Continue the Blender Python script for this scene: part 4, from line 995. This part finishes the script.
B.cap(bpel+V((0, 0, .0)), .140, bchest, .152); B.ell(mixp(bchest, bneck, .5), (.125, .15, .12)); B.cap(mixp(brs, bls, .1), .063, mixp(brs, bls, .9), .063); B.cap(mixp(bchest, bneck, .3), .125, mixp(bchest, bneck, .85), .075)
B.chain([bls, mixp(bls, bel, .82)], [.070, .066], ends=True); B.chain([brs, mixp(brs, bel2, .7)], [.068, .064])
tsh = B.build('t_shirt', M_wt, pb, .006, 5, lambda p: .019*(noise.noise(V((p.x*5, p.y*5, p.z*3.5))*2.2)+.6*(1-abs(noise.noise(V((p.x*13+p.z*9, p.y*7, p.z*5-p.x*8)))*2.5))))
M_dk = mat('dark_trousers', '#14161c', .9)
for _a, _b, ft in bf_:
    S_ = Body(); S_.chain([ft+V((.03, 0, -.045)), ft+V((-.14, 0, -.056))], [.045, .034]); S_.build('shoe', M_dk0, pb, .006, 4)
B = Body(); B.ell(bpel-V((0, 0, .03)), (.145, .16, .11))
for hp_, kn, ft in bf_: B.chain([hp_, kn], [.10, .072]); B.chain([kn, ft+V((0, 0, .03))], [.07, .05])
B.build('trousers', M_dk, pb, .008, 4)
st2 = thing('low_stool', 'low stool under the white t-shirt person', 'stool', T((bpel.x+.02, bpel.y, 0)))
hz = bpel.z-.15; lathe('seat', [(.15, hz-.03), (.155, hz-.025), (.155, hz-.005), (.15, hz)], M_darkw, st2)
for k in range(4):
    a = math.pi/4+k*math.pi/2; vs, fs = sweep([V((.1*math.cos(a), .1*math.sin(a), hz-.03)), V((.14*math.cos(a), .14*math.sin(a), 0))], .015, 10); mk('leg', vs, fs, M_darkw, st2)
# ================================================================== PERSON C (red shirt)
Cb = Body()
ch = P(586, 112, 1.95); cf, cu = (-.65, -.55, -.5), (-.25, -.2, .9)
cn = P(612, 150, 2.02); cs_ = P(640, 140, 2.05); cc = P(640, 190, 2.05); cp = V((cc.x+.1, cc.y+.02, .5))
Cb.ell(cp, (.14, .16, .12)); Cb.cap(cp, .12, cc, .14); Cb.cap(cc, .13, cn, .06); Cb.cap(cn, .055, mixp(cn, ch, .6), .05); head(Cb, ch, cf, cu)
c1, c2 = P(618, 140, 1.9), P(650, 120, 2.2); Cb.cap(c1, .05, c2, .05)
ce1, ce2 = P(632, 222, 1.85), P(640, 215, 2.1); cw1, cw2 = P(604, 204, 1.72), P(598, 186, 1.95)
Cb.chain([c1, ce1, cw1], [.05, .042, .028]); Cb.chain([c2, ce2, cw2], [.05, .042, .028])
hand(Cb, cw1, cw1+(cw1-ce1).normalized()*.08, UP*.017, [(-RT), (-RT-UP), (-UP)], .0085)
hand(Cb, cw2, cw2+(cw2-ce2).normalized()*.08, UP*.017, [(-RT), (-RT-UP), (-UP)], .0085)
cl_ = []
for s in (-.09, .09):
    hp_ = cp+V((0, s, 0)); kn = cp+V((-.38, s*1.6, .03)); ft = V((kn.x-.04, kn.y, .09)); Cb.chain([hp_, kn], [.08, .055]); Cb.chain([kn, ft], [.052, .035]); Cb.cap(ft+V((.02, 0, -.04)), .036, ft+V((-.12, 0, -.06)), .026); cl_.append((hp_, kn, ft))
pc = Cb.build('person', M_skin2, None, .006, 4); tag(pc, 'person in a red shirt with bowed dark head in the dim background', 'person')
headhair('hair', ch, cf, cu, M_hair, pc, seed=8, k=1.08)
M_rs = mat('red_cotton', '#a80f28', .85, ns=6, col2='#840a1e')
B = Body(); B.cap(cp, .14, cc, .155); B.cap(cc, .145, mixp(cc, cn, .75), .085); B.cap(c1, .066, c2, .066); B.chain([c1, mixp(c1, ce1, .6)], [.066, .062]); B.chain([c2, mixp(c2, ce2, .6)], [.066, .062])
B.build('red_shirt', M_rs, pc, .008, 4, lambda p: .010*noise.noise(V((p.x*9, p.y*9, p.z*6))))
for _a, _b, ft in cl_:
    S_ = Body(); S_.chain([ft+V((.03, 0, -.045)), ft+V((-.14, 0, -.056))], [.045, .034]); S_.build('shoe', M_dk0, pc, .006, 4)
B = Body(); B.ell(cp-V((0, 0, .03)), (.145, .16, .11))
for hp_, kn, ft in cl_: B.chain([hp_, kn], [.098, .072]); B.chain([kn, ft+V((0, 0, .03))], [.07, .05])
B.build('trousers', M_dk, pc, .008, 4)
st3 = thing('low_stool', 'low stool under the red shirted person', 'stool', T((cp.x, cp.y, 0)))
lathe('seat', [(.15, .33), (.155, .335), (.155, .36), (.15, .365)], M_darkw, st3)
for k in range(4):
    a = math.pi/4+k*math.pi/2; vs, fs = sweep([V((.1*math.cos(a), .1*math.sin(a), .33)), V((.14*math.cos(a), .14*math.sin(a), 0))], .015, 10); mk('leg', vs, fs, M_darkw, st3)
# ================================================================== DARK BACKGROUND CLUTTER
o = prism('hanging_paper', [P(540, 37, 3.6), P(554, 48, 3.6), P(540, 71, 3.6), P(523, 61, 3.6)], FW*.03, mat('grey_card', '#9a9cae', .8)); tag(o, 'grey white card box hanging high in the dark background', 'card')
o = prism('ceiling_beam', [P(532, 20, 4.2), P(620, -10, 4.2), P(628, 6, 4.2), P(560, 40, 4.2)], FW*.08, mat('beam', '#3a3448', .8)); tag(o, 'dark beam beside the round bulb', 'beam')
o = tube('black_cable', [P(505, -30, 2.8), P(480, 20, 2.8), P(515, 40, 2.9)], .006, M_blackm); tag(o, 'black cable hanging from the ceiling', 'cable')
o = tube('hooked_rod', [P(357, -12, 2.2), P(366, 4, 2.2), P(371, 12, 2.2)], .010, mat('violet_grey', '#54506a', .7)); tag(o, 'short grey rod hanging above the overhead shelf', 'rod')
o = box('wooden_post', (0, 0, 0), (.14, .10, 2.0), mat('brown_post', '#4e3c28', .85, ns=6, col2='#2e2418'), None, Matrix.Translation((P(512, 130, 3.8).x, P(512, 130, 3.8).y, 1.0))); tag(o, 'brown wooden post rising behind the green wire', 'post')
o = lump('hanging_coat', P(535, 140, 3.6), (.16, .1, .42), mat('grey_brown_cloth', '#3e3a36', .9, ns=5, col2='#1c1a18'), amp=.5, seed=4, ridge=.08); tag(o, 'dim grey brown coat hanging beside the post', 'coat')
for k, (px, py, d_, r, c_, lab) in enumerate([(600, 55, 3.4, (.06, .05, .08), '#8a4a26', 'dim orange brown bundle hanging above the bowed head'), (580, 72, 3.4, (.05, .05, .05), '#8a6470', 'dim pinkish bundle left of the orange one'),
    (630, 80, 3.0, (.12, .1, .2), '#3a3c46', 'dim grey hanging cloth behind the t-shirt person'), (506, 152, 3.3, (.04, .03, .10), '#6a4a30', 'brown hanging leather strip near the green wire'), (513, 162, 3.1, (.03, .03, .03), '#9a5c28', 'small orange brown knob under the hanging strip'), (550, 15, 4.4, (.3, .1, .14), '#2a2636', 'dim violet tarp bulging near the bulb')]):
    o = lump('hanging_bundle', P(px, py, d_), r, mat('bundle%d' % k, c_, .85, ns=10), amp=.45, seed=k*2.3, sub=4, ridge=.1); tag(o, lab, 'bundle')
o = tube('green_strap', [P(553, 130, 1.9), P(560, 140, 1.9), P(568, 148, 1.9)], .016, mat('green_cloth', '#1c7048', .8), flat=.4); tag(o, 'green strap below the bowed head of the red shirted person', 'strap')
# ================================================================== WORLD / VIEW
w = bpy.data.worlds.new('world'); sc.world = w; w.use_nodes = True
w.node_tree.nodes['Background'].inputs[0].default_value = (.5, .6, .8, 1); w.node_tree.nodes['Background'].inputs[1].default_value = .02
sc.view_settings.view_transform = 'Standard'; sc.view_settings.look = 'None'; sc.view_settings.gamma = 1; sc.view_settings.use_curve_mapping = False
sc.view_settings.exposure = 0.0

## WRITTEN EXERCISE
Set down, without any change, only the lines from the line that holds "round bulb', 'beam')" through the line that holds "the ceiling', 'cable')", both lines included.

## RESULT OF THIS TASK
o = prism('ceiling_beam', [P(532, 20, 4.2), P(620, -10, 4.2), P(628, 6, 4.2), P(560, 40, 4.2)], FW*.08, mat('beam', '#3a3448', .8)); tag(o, 'dark beam beside the round bulb', 'beam')
o = tube('black_cable', [P(505, -30, 2.8), P(480, 20, 2.8), P(515, 40, 2.9)], .006, M_blackm); tag(o, 'black cable hanging from the ceiling', 'cable')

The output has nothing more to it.